Alas, Microsoft dropped the ball almost immediately. Shortly after shifting over the Sidekick service to its own data centers, Redmond experienced a major outage that wiped the data from countless customers' devices. Some of the data was eventually recovered. Most never was.

But the Sidekick was never meant to be the endgame. Ballmer put Danger's engineering staff to work on a pair of new devices that were meant to give Microsoft its big break into the smartphone market.

Unfortunately, that effort was a disaster almost from the beginning. Ex-Danger staffers complained of upper management interference, and the devices that eventually resulted from the effort received failing grades in early user testing.

They were brought to market anyway, albeit briefly. The devices, dubbed the Kin One and Kin Two, were soon recognized as being so awful – and potentially so damaging to Redmond's reputation – that they were pulled a mere six weeks after launch, resulting in the shortest lifecycle of any product in Microsoft's history.

Just how much the whole episode cost the software giant is hard to judge. But Microsoft's erstwhile Entertainment and Devices division posted a $172m operating loss for the quarter in which Kin was killed, while it had reported an average operating profit of $284m per quarter for the previous nine months.

6. Surface RT

Having been late to market with a media player and late to market with a smartphone, Ballmer's next trick was to try to take on the iPad.

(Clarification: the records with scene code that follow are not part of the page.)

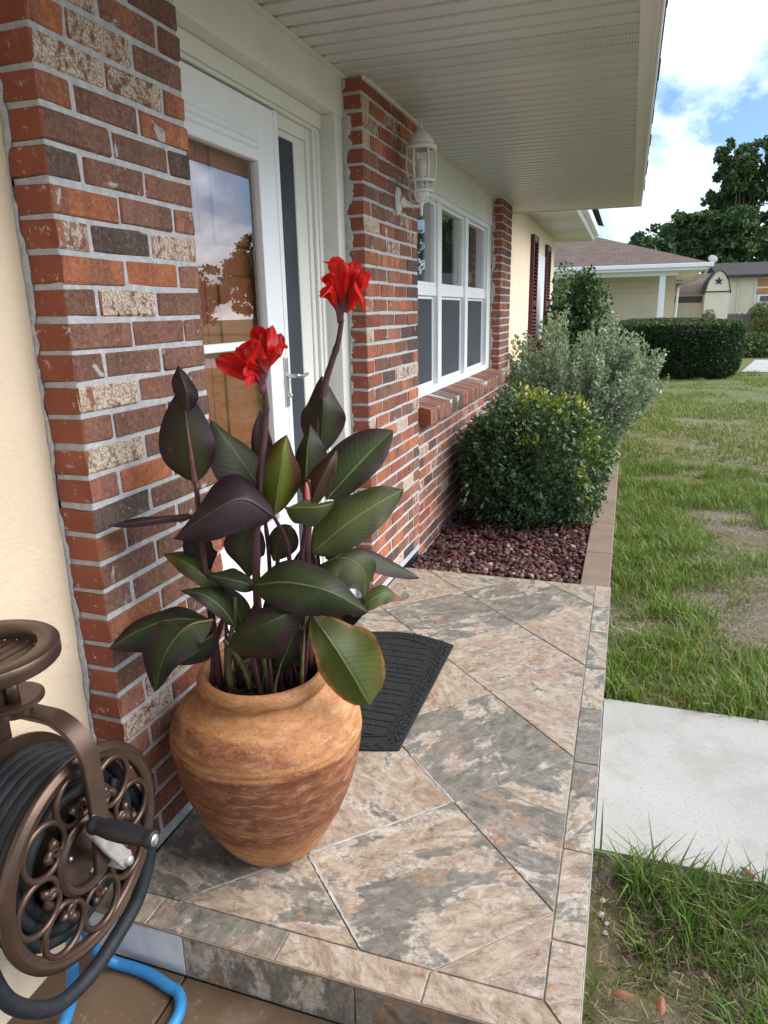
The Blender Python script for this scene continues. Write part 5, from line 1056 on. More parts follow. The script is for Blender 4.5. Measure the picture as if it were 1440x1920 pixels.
def rocks(n, x0, x1, y0, y1, zf, smin, smax, cols, seed):
    r_ = np.random.default_rng(seed); ico = np.array([(0, 0, 1), (0.89, 0, .45), (.28, .85, .45), (-.72, .53, .45), (-.72, -.53, .45), (.28, -.85, .45), (.72, .53, -.45), (-.28, .85, -.45), (-.89, 0, -.45), (-.28, -.85, -.45), (.72, -.53, -.45), (0, 0, -1)])
    fc = np.array([(0, 1, 2), (0, 2, 3), (0, 3, 4), (0, 4, 5), (0, 5, 1), (1, 6, 2), (2, 7, 3), (3, 8, 4), (4, 9, 5), (5, 10, 1), (6, 7, 2), (7, 8, 3), (8, 9, 4), (9, 10, 5), (10, 6, 1), (6, 11, 7), (7, 11, 8), (8, 11, 9), (9, 11, 10), (10, 11, 6)])
    px = r_.uniform(x0, x1, n); py = y0+(y1-y0)*r_.random(n)**1.4; s = smin+(smax-smin)*r_.random(n)**2
    V = ico[None]*(1+0.55*(r_.random((n, 12, 1))-0.5)); V = V*np.stack([s, s*r_.uniform(.6, 1.1, n), s*r_.uniform(.4, .8, n)], -1)[:, None, :]
    a = r_.uniform(0, 6.28, n); ca, sa = np.cos(a)[:, None], np.sin(a)[:, None]
    t_ = r_.uniform(-.6, .6, n)[:, None]
    X_, Y_, Z_ = V[..., 0]*ca-V[..., 1]*sa, V[..., 0]*sa+V[..., 1]*ca, V[..., 2]; Z_ = Z_+X_*t_*0.7
    W_ = np.stack([X_+px[:, None], Y_+py[:, None], Z_+zf(px, py)[:, None]+s[:, None]*r_.uniform(.1, .6, n)[:, None]], -1)
    c = np.array(cols)[r_.integers(0, len(cols), n)]*r_.uniform(.7, 1.35, (n, 1)); c = np.repeat(c, 12, 0)
    return np_mesh('lava_rock', W_.reshape(-1, 3), (fc[None]+12*np.arange(n)[:, None, None]).reshape(-1, 3), M_ROCK, c)
red = [(0.105, 0.036, 0.032), (0.080, 0.030, 0.028), (0.13, 0.05, 0.042), (0.055, 0.026, 0.024), (0.15, 0.085, 0.072), (0.09, 0.055, 0.048), (0.27, 0.21, 0.18)]
tag(stuff(link('lava_rock_mulch', rocks(5200, 0.006, 0.952, 2.372, 5.2, lambda x, y: -0.062+0.03*vnoise(x, y, 7, 2), 0.007, 0.024, red[:6]*3+red[6:], 3))), 'dark red lava rock mulch covering the planting bed', 'mulch')
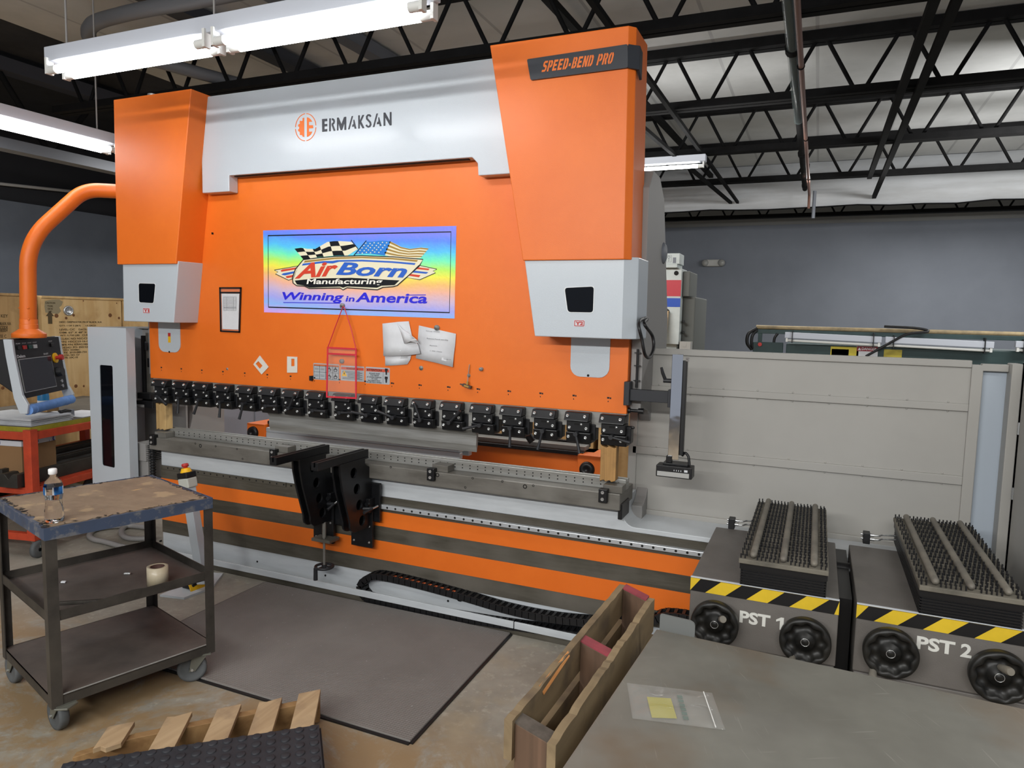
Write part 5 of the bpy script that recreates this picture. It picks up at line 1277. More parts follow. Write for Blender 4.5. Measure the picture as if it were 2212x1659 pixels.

While Microsoft's Surface line has since gone on to be a successful business, particularly with the launch of the Surface Pro 3, the first model to ship was the utterly misguided Surface RT.

Sporting an underpowered ARM processor, an OS that looked like Windows 8 but wasn't, and an app store worthy of Old Mother Hubbard's kitchen, the Surface RT showed every sign of being a flop before it ever launched. Acer CEO JT Wang even urged Microsoft to abort the idea, saying, "It is not something you are good at, so please think twice." Microsoft pushed ahead anyway, and the rest is history.

Almost nobody bought Surface RT. But that may have been just as well, because Microsoft was said to be so bullish on the devices that it was selling them at a loss, expecting to make up the difference later by hooking customers into its media store and online services.

Photo of billboard marketing Microsoft Surface with Windows RT

No amount of advertising would get you to buy one of these. We know because you didn't

When he finally had to admit the blunder, a sheepish Ballmer told an audience at a company event, "We built a few more devices than we could sell." That was something of an understatement, as Redmond had been forced to write down $900m of unsold inventory.

And that's not to mention the extra $1bn the software giant pumped into its marketing budget to promote the devices, which were flogged everywhere from bus stops to TV ads in desirable time slots. Needless to say, it didn't work.